* EXERCISE GOAL: Count the lines below that contain the word "behind", and reply with only that number.

[Begin GIVEN DATA]

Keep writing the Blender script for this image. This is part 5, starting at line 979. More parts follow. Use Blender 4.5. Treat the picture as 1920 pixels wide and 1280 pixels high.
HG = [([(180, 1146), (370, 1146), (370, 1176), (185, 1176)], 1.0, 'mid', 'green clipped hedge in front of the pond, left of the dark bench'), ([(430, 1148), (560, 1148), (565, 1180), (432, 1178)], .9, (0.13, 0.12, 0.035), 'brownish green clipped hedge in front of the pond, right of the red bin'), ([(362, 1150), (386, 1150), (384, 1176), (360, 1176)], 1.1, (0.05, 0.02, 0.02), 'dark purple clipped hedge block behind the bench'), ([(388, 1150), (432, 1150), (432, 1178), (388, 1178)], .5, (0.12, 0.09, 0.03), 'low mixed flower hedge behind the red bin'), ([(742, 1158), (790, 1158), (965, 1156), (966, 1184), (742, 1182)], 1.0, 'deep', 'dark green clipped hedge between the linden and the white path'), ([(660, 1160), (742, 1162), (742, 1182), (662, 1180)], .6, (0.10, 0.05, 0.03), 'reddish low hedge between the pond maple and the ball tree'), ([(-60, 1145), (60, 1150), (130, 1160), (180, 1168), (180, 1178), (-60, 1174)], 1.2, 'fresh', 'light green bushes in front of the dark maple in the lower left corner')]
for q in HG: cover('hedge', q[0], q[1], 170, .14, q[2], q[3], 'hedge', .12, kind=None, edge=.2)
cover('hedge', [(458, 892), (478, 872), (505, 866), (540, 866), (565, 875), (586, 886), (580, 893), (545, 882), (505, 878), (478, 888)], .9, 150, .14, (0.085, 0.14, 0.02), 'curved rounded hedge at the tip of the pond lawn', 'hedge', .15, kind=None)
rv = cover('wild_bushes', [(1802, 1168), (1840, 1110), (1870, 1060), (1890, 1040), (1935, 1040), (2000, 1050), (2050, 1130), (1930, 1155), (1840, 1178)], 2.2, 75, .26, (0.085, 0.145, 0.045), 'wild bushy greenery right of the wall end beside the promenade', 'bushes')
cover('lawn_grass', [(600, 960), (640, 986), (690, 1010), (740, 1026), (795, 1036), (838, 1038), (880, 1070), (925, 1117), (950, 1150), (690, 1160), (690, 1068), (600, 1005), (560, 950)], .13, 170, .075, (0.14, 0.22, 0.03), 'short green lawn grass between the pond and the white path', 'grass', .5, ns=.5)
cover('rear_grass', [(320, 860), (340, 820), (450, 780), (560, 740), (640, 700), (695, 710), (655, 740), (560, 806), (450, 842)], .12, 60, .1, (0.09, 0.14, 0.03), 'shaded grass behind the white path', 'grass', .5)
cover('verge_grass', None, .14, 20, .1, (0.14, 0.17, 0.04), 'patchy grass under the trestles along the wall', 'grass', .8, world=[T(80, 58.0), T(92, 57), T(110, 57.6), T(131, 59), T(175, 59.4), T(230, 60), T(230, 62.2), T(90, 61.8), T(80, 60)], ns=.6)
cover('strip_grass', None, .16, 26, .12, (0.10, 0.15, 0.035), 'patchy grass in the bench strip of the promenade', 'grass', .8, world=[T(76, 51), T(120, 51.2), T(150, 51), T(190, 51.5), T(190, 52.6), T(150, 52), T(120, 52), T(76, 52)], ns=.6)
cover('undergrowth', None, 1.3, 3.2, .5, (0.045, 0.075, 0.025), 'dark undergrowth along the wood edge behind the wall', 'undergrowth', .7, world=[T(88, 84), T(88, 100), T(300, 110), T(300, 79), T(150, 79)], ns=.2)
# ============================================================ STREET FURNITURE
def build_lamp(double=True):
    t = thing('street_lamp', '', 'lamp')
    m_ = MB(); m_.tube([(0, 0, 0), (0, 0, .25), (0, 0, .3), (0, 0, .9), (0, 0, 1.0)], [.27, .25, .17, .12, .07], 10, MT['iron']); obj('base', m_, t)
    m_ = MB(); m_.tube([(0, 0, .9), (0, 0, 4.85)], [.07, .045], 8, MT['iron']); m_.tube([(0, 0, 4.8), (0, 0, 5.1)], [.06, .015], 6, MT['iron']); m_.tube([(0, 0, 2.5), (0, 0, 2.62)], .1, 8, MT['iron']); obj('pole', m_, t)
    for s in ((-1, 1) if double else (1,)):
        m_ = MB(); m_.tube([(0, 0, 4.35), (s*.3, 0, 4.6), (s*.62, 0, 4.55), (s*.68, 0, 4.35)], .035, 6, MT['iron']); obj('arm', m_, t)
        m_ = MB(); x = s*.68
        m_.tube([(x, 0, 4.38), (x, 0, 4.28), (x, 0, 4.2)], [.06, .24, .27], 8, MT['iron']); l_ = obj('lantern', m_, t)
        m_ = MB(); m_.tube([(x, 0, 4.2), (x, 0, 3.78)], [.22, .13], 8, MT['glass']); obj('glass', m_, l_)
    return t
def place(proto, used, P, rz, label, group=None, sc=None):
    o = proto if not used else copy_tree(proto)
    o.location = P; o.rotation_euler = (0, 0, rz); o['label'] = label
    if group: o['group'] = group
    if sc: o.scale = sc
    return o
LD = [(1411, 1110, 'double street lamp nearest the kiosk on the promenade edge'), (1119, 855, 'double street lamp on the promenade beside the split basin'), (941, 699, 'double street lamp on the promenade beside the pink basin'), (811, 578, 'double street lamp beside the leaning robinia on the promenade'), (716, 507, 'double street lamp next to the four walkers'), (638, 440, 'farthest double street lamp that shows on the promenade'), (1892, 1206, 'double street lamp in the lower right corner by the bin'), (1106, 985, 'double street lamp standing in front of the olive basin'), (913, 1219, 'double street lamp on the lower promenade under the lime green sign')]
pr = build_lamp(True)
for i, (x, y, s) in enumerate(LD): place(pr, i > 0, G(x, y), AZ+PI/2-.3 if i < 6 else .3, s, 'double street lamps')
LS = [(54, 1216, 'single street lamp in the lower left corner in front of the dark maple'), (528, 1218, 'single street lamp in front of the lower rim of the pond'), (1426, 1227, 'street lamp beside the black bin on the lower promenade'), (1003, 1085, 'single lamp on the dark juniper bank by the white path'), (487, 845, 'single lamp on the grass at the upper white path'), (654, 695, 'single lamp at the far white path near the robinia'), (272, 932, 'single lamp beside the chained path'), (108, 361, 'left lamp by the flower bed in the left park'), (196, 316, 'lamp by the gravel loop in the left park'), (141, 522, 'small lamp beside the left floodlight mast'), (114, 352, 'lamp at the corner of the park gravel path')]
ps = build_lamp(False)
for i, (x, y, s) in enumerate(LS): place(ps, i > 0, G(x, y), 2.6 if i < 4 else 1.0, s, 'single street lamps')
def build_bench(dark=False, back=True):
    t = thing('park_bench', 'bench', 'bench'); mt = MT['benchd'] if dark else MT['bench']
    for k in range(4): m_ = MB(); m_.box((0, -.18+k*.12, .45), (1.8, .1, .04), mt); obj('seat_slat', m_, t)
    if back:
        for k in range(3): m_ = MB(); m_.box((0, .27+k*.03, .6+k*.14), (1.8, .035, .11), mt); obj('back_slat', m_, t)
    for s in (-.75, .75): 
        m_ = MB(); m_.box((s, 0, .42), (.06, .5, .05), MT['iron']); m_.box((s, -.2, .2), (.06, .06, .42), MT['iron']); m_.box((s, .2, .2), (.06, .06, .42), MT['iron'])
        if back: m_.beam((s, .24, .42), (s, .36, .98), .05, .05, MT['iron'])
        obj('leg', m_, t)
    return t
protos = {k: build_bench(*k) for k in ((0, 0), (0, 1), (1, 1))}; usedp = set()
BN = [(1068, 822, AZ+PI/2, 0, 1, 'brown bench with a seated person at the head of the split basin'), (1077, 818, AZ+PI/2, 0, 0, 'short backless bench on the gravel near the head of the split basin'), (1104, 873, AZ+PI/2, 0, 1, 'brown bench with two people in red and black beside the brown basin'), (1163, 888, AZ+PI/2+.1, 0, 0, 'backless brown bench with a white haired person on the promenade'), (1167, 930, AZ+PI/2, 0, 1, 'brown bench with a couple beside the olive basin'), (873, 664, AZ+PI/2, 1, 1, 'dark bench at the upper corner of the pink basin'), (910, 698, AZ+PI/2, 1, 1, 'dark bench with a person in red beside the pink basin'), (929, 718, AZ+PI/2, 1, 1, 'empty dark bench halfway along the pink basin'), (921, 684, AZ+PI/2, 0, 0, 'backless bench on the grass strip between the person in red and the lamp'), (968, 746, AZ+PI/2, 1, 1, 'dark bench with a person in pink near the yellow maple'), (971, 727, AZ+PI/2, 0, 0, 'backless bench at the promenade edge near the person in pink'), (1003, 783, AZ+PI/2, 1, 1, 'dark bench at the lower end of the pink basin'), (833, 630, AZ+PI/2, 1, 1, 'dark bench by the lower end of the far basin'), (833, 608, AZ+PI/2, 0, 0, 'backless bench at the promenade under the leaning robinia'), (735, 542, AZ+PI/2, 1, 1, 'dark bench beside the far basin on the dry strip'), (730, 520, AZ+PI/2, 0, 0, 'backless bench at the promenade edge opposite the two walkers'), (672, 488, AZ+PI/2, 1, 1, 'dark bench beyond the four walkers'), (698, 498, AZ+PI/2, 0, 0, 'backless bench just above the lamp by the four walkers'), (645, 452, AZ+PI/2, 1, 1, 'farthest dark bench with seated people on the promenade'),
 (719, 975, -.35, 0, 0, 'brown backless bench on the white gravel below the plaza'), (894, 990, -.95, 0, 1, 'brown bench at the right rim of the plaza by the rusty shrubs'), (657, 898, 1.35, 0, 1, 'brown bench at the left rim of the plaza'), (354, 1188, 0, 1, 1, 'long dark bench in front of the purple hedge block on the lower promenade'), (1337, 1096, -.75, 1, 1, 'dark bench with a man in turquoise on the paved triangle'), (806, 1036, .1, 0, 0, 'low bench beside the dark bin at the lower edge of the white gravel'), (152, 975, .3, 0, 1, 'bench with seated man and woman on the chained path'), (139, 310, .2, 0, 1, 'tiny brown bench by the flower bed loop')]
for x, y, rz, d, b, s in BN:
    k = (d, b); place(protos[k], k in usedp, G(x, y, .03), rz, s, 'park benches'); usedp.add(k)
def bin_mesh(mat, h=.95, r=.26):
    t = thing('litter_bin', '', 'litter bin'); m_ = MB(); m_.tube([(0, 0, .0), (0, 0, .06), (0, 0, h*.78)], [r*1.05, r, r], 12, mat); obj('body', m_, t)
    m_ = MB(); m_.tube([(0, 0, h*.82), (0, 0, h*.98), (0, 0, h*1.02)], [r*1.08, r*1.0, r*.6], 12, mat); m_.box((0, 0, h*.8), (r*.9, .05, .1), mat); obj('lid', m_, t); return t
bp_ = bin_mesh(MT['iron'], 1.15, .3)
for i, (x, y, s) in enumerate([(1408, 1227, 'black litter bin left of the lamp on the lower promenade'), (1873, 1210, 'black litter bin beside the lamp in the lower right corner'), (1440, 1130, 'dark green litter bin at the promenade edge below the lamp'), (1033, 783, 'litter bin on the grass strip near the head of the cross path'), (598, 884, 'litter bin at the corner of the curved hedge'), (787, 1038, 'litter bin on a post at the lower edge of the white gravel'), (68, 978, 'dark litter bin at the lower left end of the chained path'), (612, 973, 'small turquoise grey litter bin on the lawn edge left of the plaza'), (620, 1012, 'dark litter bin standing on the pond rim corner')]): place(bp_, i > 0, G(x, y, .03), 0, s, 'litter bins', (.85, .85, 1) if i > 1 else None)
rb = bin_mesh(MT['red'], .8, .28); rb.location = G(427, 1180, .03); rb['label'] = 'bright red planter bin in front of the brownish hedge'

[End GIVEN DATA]

* ANSWER TO THE PROBLEM: 3